RECORDS FOR THE EXERCISE -
⟨

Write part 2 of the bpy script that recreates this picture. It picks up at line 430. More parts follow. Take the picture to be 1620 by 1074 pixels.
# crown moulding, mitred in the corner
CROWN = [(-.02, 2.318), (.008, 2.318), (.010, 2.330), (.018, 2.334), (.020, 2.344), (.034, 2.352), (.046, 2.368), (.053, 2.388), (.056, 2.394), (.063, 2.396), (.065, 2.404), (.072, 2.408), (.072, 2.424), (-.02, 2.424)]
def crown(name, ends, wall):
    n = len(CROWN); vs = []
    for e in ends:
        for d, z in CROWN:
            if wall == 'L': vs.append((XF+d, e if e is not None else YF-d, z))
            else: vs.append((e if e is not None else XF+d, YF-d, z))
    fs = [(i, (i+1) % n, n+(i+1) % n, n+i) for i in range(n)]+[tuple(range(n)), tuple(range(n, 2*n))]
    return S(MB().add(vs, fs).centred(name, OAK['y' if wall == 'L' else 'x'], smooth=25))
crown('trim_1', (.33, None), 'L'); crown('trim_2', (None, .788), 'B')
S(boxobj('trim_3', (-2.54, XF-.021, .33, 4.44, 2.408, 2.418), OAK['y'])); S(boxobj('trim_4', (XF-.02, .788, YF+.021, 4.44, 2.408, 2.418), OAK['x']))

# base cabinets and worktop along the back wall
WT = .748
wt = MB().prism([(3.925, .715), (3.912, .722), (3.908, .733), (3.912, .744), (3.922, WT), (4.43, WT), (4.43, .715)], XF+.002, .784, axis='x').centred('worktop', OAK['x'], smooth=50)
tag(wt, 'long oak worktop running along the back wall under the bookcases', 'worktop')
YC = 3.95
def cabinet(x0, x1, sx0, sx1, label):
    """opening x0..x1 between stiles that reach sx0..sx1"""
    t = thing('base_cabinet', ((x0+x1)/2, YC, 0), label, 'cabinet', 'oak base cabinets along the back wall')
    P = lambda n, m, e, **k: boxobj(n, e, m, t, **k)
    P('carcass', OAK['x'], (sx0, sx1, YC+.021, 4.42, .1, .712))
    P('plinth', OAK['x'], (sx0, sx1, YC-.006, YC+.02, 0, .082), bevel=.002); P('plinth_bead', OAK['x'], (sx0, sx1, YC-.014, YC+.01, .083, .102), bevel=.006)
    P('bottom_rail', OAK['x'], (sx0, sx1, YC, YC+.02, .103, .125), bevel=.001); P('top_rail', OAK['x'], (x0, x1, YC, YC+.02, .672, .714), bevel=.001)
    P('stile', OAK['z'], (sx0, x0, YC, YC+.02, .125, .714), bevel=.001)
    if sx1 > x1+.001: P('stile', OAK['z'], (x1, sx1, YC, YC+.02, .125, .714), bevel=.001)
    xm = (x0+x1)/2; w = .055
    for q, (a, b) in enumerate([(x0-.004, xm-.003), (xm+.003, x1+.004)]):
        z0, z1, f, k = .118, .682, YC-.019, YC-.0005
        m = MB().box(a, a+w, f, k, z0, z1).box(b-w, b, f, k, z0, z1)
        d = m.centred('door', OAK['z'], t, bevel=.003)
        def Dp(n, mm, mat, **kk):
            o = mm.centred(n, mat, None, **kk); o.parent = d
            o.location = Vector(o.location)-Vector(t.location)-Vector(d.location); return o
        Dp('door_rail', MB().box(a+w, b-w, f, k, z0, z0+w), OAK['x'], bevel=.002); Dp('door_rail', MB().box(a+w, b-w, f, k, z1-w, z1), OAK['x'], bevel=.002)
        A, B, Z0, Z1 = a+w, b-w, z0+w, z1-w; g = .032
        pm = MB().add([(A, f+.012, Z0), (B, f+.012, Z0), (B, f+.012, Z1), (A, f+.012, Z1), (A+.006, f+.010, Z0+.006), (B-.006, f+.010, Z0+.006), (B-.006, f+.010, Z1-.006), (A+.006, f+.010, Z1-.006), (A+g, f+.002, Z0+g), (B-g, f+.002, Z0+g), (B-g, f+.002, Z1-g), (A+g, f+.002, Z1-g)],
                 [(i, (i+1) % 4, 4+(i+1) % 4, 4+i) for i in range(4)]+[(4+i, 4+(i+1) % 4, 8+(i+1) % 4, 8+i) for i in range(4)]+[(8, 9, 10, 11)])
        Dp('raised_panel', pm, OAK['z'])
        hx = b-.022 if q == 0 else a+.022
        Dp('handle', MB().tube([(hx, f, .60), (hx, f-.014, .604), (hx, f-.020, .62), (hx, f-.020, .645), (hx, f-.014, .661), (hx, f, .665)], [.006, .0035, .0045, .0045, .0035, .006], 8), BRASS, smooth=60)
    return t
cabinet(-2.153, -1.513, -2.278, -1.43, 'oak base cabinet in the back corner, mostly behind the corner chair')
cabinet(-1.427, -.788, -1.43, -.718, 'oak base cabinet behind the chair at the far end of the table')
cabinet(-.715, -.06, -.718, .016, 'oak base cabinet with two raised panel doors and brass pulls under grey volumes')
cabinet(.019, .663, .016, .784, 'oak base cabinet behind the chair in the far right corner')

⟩
⟨

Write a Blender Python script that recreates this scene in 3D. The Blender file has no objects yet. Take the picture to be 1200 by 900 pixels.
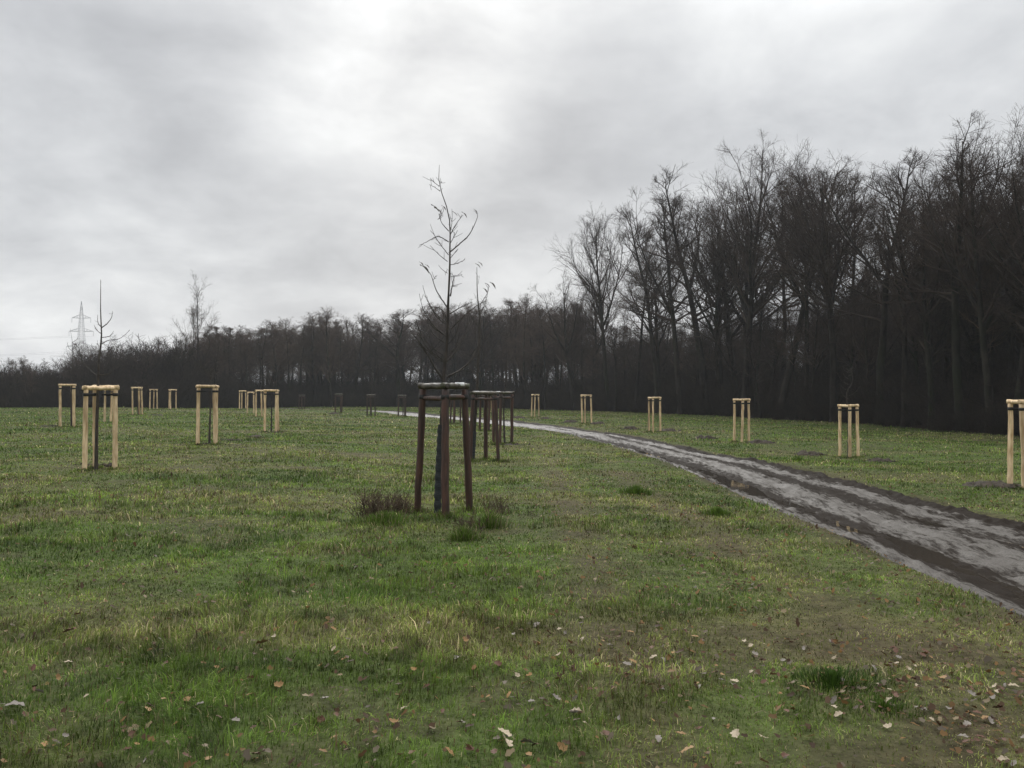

⟩

STATED PROBLEM - Only the lines from the one containing "Write part 2" through the one containing "2.408, 2.418), OAK['x']))" are to be reproduced, exactly as they appear.

FINISHED TASK -
Write part 2 of the bpy script that recreates this picture. It picks up at line 430. More parts follow. Take the picture to be 1620 by 1074 pixels.
# crown moulding, mitred in the corner
CROWN = [(-.02, 2.318), (.008, 2.318), (.010, 2.330), (.018, 2.334), (.020, 2.344), (.034, 2.352), (.046, 2.368), (.053, 2.388), (.056, 2.394), (.063, 2.396), (.065, 2.404), (.072, 2.408), (.072, 2.424), (-.02, 2.424)]
def crown(name, ends, wall):
    n = len(CROWN); vs = []
    for e in ends:
        for d, z in CROWN:
            if wall == 'L': vs.append((XF+d, e if e is not None else YF-d, z))
            else: vs.append((e if e is not None else XF+d, YF-d, z))
    fs = [(i, (i+1) % n, n+(i+1) % n, n+i) for i in range(n)]+[tuple(range(n)), tuple(range(n, 2*n))]
    return S(MB().add(vs, fs).centred(name, OAK['y' if wall == 'L' else 'x'], smooth=25))
crown('trim_1', (.33, None), 'L'); crown('trim_2', (None, .788), 'B')
S(boxobj('trim_3', (-2.54, XF-.021, .33, 4.44, 2.408, 2.418), OAK['y'])); S(boxobj('trim_4', (XF-.02, .788, YF+.021, 4.44, 2.408, 2.418), OAK['x']))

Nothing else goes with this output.